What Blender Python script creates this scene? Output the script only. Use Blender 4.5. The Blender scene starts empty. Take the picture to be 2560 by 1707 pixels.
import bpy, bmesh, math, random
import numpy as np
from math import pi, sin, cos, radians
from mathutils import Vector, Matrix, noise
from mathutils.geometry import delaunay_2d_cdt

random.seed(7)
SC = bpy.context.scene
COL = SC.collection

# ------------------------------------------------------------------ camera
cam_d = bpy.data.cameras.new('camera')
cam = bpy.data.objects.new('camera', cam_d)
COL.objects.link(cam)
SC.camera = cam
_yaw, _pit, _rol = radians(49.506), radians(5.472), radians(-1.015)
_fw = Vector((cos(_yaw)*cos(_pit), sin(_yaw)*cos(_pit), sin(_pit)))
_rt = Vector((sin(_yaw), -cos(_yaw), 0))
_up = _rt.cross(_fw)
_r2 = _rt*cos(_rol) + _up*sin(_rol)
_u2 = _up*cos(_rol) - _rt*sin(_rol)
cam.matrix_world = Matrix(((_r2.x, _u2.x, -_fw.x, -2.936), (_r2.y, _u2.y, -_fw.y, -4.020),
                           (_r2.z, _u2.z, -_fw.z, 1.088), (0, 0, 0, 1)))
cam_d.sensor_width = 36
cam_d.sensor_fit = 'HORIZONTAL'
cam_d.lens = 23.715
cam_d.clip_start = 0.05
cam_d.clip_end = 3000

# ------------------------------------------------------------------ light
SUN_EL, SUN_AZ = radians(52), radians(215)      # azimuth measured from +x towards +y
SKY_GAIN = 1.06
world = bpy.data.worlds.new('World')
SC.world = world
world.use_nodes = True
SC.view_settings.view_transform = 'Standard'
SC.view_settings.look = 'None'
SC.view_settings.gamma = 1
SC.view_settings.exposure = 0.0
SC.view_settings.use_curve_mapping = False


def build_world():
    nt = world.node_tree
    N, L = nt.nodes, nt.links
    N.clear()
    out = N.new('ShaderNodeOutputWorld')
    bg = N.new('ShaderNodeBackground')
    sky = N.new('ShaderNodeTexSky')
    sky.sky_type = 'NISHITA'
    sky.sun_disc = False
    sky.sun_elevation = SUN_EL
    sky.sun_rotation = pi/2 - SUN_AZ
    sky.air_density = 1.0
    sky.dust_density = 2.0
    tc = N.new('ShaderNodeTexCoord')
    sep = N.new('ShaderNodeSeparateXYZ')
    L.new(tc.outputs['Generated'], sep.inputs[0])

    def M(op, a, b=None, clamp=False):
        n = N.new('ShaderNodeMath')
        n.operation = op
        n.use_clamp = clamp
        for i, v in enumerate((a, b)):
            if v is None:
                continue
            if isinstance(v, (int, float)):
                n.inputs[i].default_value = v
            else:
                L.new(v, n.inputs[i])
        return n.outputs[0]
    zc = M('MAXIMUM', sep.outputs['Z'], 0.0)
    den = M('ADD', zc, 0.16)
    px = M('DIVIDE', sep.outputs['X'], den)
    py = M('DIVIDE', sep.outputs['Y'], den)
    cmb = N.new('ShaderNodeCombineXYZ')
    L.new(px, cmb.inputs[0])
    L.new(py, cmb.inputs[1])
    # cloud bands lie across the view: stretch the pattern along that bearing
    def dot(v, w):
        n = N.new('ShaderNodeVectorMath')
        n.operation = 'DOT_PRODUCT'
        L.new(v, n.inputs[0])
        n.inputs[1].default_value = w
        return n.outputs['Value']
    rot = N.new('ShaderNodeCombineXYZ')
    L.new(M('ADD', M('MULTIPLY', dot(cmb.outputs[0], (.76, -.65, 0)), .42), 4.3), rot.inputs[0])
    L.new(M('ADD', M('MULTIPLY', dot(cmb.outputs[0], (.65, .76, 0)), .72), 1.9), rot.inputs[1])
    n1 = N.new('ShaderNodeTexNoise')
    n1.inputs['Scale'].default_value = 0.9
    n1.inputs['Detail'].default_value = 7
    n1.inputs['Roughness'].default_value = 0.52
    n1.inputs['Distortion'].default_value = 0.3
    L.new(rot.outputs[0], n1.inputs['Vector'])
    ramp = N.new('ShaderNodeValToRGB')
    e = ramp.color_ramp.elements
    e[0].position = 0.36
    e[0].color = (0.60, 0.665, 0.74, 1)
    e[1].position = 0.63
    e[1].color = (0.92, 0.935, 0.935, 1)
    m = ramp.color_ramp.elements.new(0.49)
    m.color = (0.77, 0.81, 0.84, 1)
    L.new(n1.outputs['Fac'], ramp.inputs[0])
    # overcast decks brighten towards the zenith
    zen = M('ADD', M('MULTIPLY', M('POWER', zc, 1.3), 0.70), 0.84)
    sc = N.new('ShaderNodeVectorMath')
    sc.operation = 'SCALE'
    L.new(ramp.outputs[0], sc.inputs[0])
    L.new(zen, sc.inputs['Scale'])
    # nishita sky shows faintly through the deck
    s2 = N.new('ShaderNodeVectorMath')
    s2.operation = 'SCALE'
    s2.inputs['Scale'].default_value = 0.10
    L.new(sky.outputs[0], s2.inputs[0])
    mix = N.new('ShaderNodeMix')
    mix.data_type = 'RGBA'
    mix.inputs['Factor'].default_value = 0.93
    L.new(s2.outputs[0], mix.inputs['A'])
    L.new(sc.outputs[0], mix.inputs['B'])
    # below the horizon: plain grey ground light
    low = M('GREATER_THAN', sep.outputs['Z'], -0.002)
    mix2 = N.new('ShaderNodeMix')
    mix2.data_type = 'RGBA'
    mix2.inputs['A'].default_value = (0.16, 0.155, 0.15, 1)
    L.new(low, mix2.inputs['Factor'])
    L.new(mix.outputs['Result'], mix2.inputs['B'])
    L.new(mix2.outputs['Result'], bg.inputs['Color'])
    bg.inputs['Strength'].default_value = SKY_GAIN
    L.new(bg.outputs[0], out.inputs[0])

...

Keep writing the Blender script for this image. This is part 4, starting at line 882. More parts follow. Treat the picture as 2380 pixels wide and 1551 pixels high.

---

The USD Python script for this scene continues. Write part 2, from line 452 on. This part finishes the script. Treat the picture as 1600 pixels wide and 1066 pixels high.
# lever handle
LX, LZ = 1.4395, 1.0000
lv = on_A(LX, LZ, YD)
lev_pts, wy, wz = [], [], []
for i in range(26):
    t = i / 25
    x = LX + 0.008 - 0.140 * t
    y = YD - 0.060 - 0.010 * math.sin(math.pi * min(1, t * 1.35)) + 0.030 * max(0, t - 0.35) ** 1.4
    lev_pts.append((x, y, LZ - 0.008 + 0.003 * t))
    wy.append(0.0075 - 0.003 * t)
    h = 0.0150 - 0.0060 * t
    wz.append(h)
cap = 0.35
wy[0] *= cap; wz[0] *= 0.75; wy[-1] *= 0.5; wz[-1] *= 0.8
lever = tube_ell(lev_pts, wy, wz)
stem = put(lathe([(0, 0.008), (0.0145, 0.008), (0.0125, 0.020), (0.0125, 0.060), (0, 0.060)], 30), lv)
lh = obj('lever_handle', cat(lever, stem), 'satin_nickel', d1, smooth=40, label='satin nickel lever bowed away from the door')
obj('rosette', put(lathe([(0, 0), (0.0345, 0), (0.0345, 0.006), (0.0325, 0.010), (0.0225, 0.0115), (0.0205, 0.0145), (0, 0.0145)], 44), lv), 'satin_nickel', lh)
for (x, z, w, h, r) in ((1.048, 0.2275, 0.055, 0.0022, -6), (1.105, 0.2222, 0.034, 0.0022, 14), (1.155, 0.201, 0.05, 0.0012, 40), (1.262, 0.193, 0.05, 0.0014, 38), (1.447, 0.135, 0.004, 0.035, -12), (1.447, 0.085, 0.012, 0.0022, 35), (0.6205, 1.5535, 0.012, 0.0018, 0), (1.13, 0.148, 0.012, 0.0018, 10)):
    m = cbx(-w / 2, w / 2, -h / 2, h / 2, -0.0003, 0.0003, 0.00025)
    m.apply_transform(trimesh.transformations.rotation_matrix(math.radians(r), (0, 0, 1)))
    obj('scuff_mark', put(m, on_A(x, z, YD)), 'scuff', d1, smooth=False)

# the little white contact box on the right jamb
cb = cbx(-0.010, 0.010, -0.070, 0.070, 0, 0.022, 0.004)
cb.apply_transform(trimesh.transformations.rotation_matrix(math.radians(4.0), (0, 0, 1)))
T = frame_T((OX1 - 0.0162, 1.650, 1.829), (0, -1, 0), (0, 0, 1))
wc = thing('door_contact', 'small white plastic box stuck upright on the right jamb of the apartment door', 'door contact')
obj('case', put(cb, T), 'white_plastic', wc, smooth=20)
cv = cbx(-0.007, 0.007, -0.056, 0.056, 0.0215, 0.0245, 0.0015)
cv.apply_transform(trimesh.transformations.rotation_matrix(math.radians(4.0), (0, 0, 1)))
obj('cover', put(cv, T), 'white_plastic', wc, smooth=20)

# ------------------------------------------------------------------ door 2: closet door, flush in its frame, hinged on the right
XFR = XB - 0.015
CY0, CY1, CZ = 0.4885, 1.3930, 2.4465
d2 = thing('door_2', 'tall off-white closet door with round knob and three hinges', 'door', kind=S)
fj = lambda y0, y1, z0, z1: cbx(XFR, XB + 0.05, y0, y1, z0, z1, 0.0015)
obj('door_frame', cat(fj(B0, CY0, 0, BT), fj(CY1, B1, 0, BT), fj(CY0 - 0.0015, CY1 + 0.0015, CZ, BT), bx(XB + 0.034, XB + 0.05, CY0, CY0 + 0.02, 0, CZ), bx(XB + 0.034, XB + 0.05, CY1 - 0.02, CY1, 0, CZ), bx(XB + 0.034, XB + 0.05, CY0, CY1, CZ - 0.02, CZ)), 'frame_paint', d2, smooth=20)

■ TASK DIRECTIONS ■
Retype verbatim the lines that run from the line containing "What Blender Python" to the line containing "COL = SC.collection", both inclusive, and no others.

■ THE RESPONSE ■
What Blender Python script creates this scene? Output the script only. Use Blender 4.5. The Blender scene starts empty. Take the picture to be 2560 by 1707 pixels.
import bpy, bmesh, math, random
import numpy as np
from math import pi, sin, cos, radians
from mathutils import Vector, Matrix, noise
from mathutils.geometry import delaunay_2d_cdt

random.seed(7)
SC = bpy.context.scene
COL = SC.collection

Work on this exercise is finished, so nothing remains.